Sven-Eric Molzahn floors the gas pedal, taps on the brake, and then races around a sharp left curve. Next, he returns to a straight stretch of the track and accelerates once again — but suddenly the rear wheels skid and the car’s progress is blocked by the crash barrier. He overlooked a banana peel that was lying on the track. Fortunately, the bodywork remains unharmed. That’s because even though Molzahn has forcefully jerked the steering wheel around and slammed his foot on the brake, the CLA he’s sitting in hasn’t moved a single inch.
Don’t get it wrong: The coupe is a series-produced vehicle and is of course approved for road use. But it’s way more than that: You could really call it a game console on wheels. The people responsible for creating it are Sven-Eric Molzahn and his colleague Fabian Gajek. The two of them have taken the video game SuperTuxKart, an open-source variant of a classic Nintendo game, and integrated it into a real vehicle.
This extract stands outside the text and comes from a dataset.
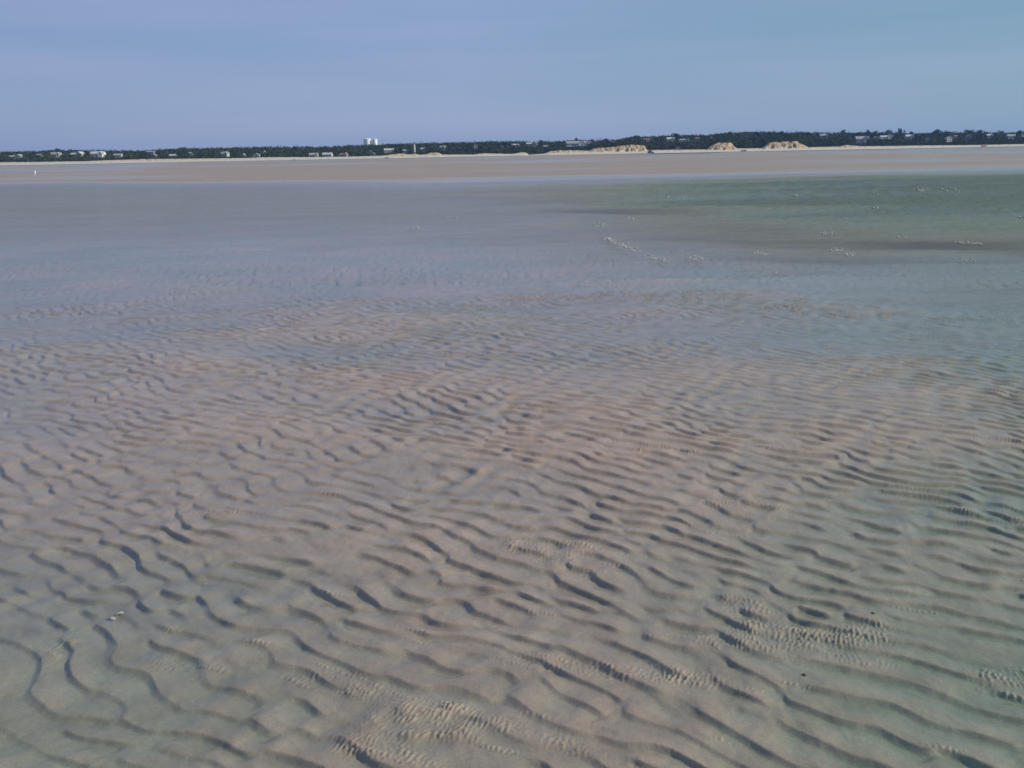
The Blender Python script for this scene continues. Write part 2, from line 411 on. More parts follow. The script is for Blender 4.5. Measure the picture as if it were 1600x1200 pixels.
# ------------------------------------------------------------------ water sheet
ys = []; y = 0.4
while y < 1250:
    ys.append(y)
    y += max(0.03, 0.9 * y * y / (CAM_H * 963))
    if len(ys) > 1 and ys[-1] - ys[-2] > 12: y = ys[-1] + 12
ys.append(1250.0)
X, Y = fan(ys, 1.75, 900, 60)
dep = -macro(X, Y)
zone = sstep(13, 27, Y) * (1 - sstep(50, 66, Y)) * sstep(0.03, 0.34, dep)
far = sstep(200, 300, Y)
wz = zone * (0.016 * SEA(X, Y) + 0.004 * SEA2(X, Y)) + 0.0005 * SEA2(X, Y) * sstep(3, 6, Y)
near = 1 - sstep(16, 24, Y)
me = mesh_np('water', np.stack([X, Y, wz], -1).reshape(-1, 3), grid_quads(*X.shape), True,
             {'depth': dep.ravel()})
def water_material():
    m = bpy.data.materials.new('sea_water'); m.use_nodes = True
    t = m.node_tree; L = t.links.new; N = t.nodes.new
    for n in list(t.nodes): t.nodes.remove(n)
    out = N('ShaderNodeOutputMaterial')
    tc = N('ShaderNodeTexCoord'); at_ = N('ShaderNodeAttribute'); at_.attribute_name = 'depth'
    # turbid body
    tr = N('ShaderNodeBsdfTransparent')
    df = N('ShaderNodeBsdfDiffuse')
    cr = N('ShaderNodeValToRGB'); e = cr.color_ramp.elements
    e[0].position = 0.0; e[0].color = (0.32, 0.28, 0.20, 1); e[1].position = 1.0; e[1].color = (0.098, 0.122, 0.084, 1)
    e = cr.color_ramp.elements.new(0.30); e.color = (0.265, 0.255, 0.185, 1); e = cr.color_ramp.elements.new(0.62); e.color = (0.150, 0.175, 0.122, 1)
    dm = N('ShaderNodeMapRange'); dm.inputs['From Min'].default_value = 0.02; dm.inputs['From Max'].default_value = 0.5
    L(at_.outputs['Fac'], dm.inputs['Value']); L(dm.outputs[0], cr.inputs[0]); L(cr.outputs[0], df.inputs['Color'])
    op = N('ShaderNodeMapRange'); op.inputs['From Min'].default_value = 0.01; op.inputs['From Max'].default_value = 0.30
    op.inputs['To Min'].default_value = 0.0; op.inputs['To Max'].default_value = 1.0
    L(at_.outputs['Fac'], op.inputs['Value'])
    body = N('ShaderNodeMixShader'); L(op.outputs[0], body.inputs[0]); L(tr.outputs[0], body.inputs[1]); L(df.outputs[0], body.inputs[2])
    gl = N('ShaderNodeBsdfGlossy'); gl.inputs['Roughness'].default_value = 0.10
    n1 = N('ShaderNodeTexNoise'); n1.inputs['Scale'].default_value = 7.0; n1.inputs['Detail'].default_value = 3
    mp = N('ShaderNodeMapping'); mp.inputs['Scale'].default_value = (0.45, 1, 1); mp.inputs['Rotation'].default_value = (0, 0, R(-12))
    L(tc.outputs['Object'], mp.inputs[0]); L(mp.outputs[0], n1.inputs['Vector'])
    bs = N('ShaderNodeMapRange'); bs.inputs['From Min'].default_value = -0.004; bs.inputs['From Max'].default_value = 0.22
    bs.inputs['To Min'].default_value = 0.12; bs.inputs['To Max'].default_value = 1.0
    L(at_.outputs['Fac'], bs.inputs['Value'])
    bp = N('ShaderNodeBump'); bp.inputs['Distance'].default_value = 0.035
    # wind slicks: long streaks where the surface is calmer or rougher
    m2 = N('ShaderNodeMapping'); m2.inputs['Scale'].default_value = (0.022, 0.10, 1); m2.inputs['Rotation'].default_value = (0, 0, R(7))
    n2 = N('ShaderNodeTexNoise'); n2.inputs['Scale'].default_value = 2.2; n2.inputs['Detail'].default_value = 6; n2.inputs['Distortion'].default_value = 0.8
    L(tc.outputs['Object'], m2.inputs[0]); L(m2.outputs[0], n2.inputs['Vector'])
    sm = N('ShaderNodeMapRange'); sm.inputs['From Min'].default_value = .34; sm.inputs['From Max'].default_value = .62
    sm.inputs['To Min'].default_value = .30; sm.inputs['To Max'].default_value = 1.7; L(n2.outputs['Fac'], sm.inputs['Value'])
    mu = N('ShaderNodeMath'); mu.operation = 'MULTIPLY'; L(bs.outputs[0], mu.inputs[0]); L(sm.outputs[0], mu.inputs[1])
    L(mu.outputs[0], bp.inputs['Strength'])
    n4 = N('ShaderNodeTexNoise'); n4.inputs['Scale'].default_value = 1.3; n4.inputs['Detail'].default_value = 3
    L(mp.outputs[0], n4.inputs['Vector'])
    bp2 = N('ShaderNodeBump'); bp2.inputs['Distance'].default_value = 0.16; L(mu.outputs[0], bp2.inputs['Strength'])
    L(n4.outputs['Fac'], bp2.inputs['Height']); L(bp2.outputs[0], bp.inputs['Normal']); L(n1.outputs['Fac'], bp.inputs['Height'])
    fr = N('ShaderNodeFresnel'); ng = N('ShaderNodeNewGeometry'); ir = N('ShaderNodeMapRange')      # same reflectance seen from below, so light enters the shallow film
    ir.inputs['To Min'].default_value = 1.33; ir.inputs['To Max'].default_value = 1 / 1.33
    L(ng.outputs['Backfacing'], ir.inputs['Value']); L(ir.outputs[0], fr.inputs['IOR'])
    for n in (gl, fr): L(bp.outputs[0], n.inputs['Normal'])
    # a chopped surface never reaches mirror strength at grazing angles
    fm = N('ShaderNodeMapRange'); fm.inputs['To Max'].default_value = 0.43
    L(fr.outputs[0], fm.inputs['Value'])
    mix = N('ShaderNodeMixShader'); L(fm.outputs[0], mix.inputs[0]); L(body.outputs[0], mix.inputs[1]); L(gl.outputs[0], mix.inputs[2])
    L(mix.outputs[0], out.inputs['Surface'])
    return m
water = link('water', me, water_material())
tag(water, 'shallow tidal water', kind='structure')

# ------------------------------------------------------------------ far coast terrain
VEG = [(-900, 256), (0, 253.5), (130, 252), (165, 250.5), (225, 248.5), (290, 248), (380, 247), (415, 245.5), (480, 245.5), (560, 244.5), (600, 243),
       (620, 240), (630, 240), (640, 241.5), (648, 240), (655, 242), (665, 241), (672, 238.5), (686, 238.5), (690, 241.5), (740, 241.5), (755, 239.5),
       (775, 240), (800, 240.5), (815, 238), (822, 238.5), (826, 242), (850, 240), (860, 236), (875, 234.5), (900, 235), (920, 235.5), (930, 231),
       (950, 230.5), (965, 228.5), (985, 226), (1007, 227), (1010, 234.5), (1060, 234), (1104, 233.5), (1110, 228), (1122, 223), (1142, 223),
       (1151, 232), (1190, 231.5), (1200, 223.5), (1210, 221.5), (1245, 220.5), (1255, 226), (1262, 230), (1310, 229), (1322, 226.5), (1345, 228.5),
       (1400, 228), (1430, 227.5), (1530, 226.5), (1600, 225), (2500, 212)]
SKYL = [(-900, 254), (0, 236), (60, 235), (90, 233), (150, 234), (230, 234), (285, 231), (370, 229.5), (430, 228.5), (500, 228.5), (560, 225.5), (600, 224),
        (650, 223), (720, 221.5), (770, 220), (830, 220), (850, 219.5), (870, 220), (900, 218), (925, 218), (960, 217.5), (985, 214), (1000, 212.5),
        (1050, 210), (1100, 209.5), (1140, 206.5), (1160, 204.5), (1230, 205.5), (1300, 206), (1345, 206), (1400, 206), (1430, 207.5), (1465, 205),
        (1500, 206), (1530, 205.5), (1560, 206.5), (1600, 205), (2500, 196)]
_px = np.linspace(-900, 2500, 3401)
_az = np.array([ray(p, 256.5 - 30 * p / 1600)[0] for p in _px])
def px_of(az): return np.interp(az, _az, _px)
_veg = np.array([ray(p, v)[2] for p, v in zip(_px, interp(_px, VEG))])
_sky = np.array([ray(p, v)[2] for p, v in zip(_px, interp(_px, SKYL))])
Y0, YB, YR = 1140.0, 1186.0, 1600.0
TREE_H = 9.0
LOWT = spectral(512, 4.0, blob(70)); GUL = spectral(1024, 0.6, lambda kx, ky: np.exp(-0.5 * ((kx * 5) ** 2 + (ky * 8) ** 2)) - np.exp(-0.5 * ((kx * 40) ** 2 + (ky * 60) ** 2)))
def terrain(X, Y):
    p = px_of(X / Y)
    zb = CAM_H + np.interp(p, _px, _veg) * YB
    zr = CAM_H + np.interp(p, _px, _sky) * YR - TREE_H + 0.3
    bt = np.minimum(2.2, zb * 0.6)
    z = -1.5 + 1.5 * sstep(Y0 - 30, Y0 + 4, Y)                      # sea bed
    z = z + bt * sstep(Y0, Y0 + 26, Y)                              # beach
    bl = np.clip((Y - (YB - 14 + 1.1 * GUL(X, Y))) / 11.0, 0, 1)
    z = z + (zb - bt) * bl ** 0.8                                   # bluff
    t = np.clip((Y - YB) / (YR - YB), 0, 1)
    z = z + (zr - zb) * (0.35 * t + 0.65 * sstep(0, 1, t)) + 1.2 * LOWT(X, Y) * np.sin(np.pi * t)
    z = z - 0.006 * np.maximum(Y - YR - 40, 0)
    return z
def ter1(x, y): return float(terrain(np.array([float(x)]), np.array([float(y)]))[0])

ys = np.concatenate([np.arange(1100, 1138, 6), np.arange(1138, 1200, 0.9), np.arange(1200, 1700, 8), np.arange(1700, 4200, 60)])
tt = np.concatenate([np.linspace(-1.7, -0.64, 80)[:-1], np.linspace(-0.64, 0.64, 1500), np.linspace(0.64, 1.7, 80)[1:]])
Y = ys[:, None] * np.ones_like(tt)[None, :]; X = Y * tt[None, :]
Z = terrain(X, Y)
gz = np.gradient(Z, axis=0) / np.gradient(Y, axis=0)
bluffm = sstep(YB - 15, YB - 12, Y) * (1 - sstep(YB - 3.5, YB - 1, Y)) * sstep(0.10, 0.30, gz)
vegm = sstep(YB - 4.5, YB - 1.5, Y + 1.2 * GUL(X + 11, Y))
me = mesh_np('hills', np.stack([X, Y, Z], -1).reshape(-1, 3), grid_quads(*X.shape), True, {'bluff': bluffm.ravel(), 'veg': vegm.ravel()})
m = mat('coast_ground', (0.5, 0.42, 0.32), 0.95, spec=0.1)
t = m.node_tree; N = t.nodes.new; L = t.links.new; b = t.nodes['Principled BSDF']
tc = N('ShaderNodeTexCoord')
nz = N('ShaderNodeTexNoise'); nz.inputs['Scale'].default_value = 0.28; nz.inputs['Detail'].default_value = 6; L(tc.outputs['Object'], nz.inputs['Vector'])
c1 = N('ShaderNodeValToRGB'); e = c1.color_ramp.elements; e[0].position = .35; e[0].color = (.44, .40, .31, 1); e[1].position = .65; e[1].color = (.60, .53, .42, 1)
c2 = N('ShaderNodeValToRGB'); e = c2.color_ramp.elements; e[0].position = .36; e[0].color = (.30, .205, .125, 1); e[1].position = .60; e[1].color = (.48, .37, .23, 1)
c3 = N('ShaderNodeValToRGB'); e = c3.color_ramp.elements; e[0].position = .3; e[0].color = (.025, .035, .015, 1); e[1].position = .7; e[1].color = (.06, .06, .03, 1)
for c in (c1, c2, c3): L(nz.outputs['Fac'], c.inputs[0])
a1 = N('ShaderNodeAttribute'); a1.attribute_name = 'bluff'; a2 = N('ShaderNodeAttribute'); a2.attribute_name = 'veg'
x1 = N('ShaderNodeMix'); x1.data_type = 'RGBA'; L(a1.outputs['Fac'], x1.inputs['Factor']); L(c1.outputs[0], x1.inputs[6]); L(c2.outputs[0], x1.inputs[7])
x2 = N('ShaderNodeMix'); x2.data_type = 'RGBA'; L(a2.outputs['Fac'], x2.inputs['Factor']); L(x1.outputs[2], x2.inputs[6]); L(c3.outputs[0], x2.inputs[7])
L(x2.outputs[2], b.inputs['Base Color'])
tag(link('hills', me, m), 'far wooded shore with beach and sand bluffs', kind='structure')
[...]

The game runs on a screen in the center console, and the user steers the virtual go-cart exactly the way he or she would steer a real car. But it gets even better: The faster the virtual vehicle goes, the more air streams into the real car through the ventilation nozzles. The ambient lighting also plays along: If the car travels underwater in the course of the game, the lighting turns blue. If it drives through the desert, it’s red. And when the traffic light signals the start of the race, the ambient lighting is green.